The world’s car graveyard
Mr. Otunga never set out to be a clean energy pioneer, or even to drive a motorcycle for a living at all. He studied as a chef, and dreamed of opening his own gourmet restaurant. But cooking jobs were hard to come by, and eventually he realized he could make more money driving a boda boda, one of the ubiquitous motorbikes that Kenyans rely on as both taxis and delivery vehicles.
The work was steady, he says, but it also came with a slew of challenges. The pungent black smoke from his exhaust pipe gave him headaches. Neighbors complained that the roar of his bike starting up was waking them up in the morning. And gas prices just kept going up and up.
Then, a little over three years ago, a salesperson from a Swedish Kenyan company called Roam wheeled an orange-and-black bike into Mr. Otunga’s boda boda “bay,” the corner of a local parking lot where he and other drivers sit, awaiting jobs.
Mr. Otunga was taken. At the time, “[my] headaches were quite unbearable,” he remembers. Then he heard the price.
At about $2000, the Roam electric bike was twice the price of one with a normal combustion engine. Mr. Otunga’s heart sank.
That’s a problem mirrored across Africa, where EV costs are often prohibitive, Ms. Vogel says.
The gap between EVs and their combustion engine cousins is the most pronounced when it comes to cars. When Mr. Otunga pulled out of the boda boda bay where his colleagues were complaining about petrol prices, he merged onto a road filled with old European and Asian sedans that coughed black smoke into his face. They are “in dire need of service,” he quipped.
Because of high demand and loose import restrictions, sub-Saharan Africa has become a kind of graveyard for the world’s old cars, with 40% of worldwide used vehicle exports ending up on the continent.
This compounds the problems for EV adoption in Africa, experts say, because the used vehicles crowd nearly all electric cars out of the market. But governments are pushing back. Last year, Kenya banned the import of used cars more than 8 years old, and Rwanda has eliminated import taxes on electric vehicles. Still, EV companies in the region say they struggle to compete with secondhand cars.
That’s why most of the 20-odd EV startups in the East Africa region focus on types of electric vehicles that aren’t cars. Many are particularly geared toward motorcycles.
A new start
For Mr. Otunga, the idea of driving a vehicle he never had to fill up with gas again was enough to convince him that the higher price of an electric bike was worth it. For a year and a half, he scrimped and saved, and then in mid-2022, he bought his orange-and-black bike.
Soon, his headaches cleared up. He now says he makes more money, too – averaging about $16 a day now, compared with about $12 a day on his old bike. He also works less, about 13 hours a day, compared with as many as 17 before.
Often, Mr.
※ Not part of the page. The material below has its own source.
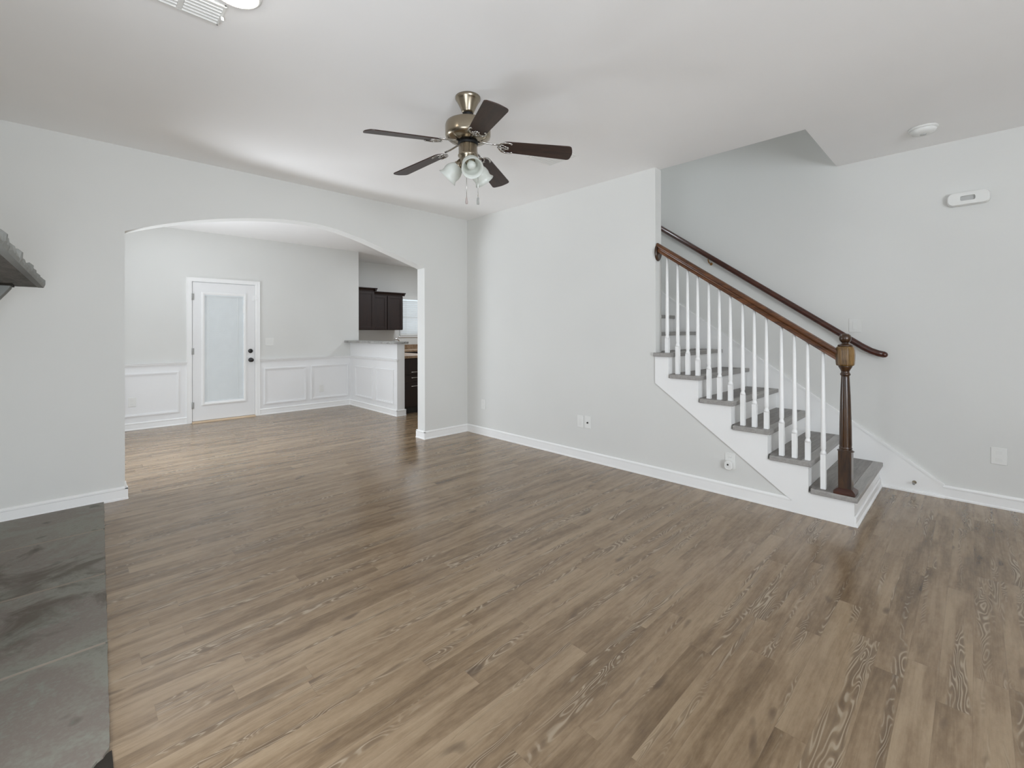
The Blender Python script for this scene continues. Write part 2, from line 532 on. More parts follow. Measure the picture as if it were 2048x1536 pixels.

Otunga finds himself on the road beside matatus, the extravagantly painted minibuses that serve as another crucial mode of public transit here. In recent years, buses have been another target of EV startups in this region, because their regular routes mean it’s easy to predict their charging needs.
That’s important because charging is another barrier to EV access in many countries in Africa, which has the lowest rates of electricity access in the world.
Although Kenya is better off than most, with a 75% electrification rate, EV companies here said they’ve still had to get creative. For instance, BasiGo, a Kenyan startup, set up four charging stations in Nairobi for its electric matatus to use. “One of the biggest challenges is that it takes time and resources to build infrastructure,” says Samuel Kamunya, BasiGo’s head of business development.
The day his colleagues were lamenting petrol prices, Mr. Otunga spent about six hours on the road before he saw his own digital “fuel” gauge flashing. He pulled over and swapped the battery in his bike for the spare stored behind his front wheels. Then, he took off for the 3-kilometer drive to the nearest Roam charging station.
There, he paid about $1 to swap out the dead battery for a new one – about 20% of what he says he used to spend on gas.
As Mr. Otunga pulled out, his phone chimed, alerting him to a request from an app to deliver a parcel. Driving to collect it, he passed several petrol stations along the road. But he barely even noticed they were there.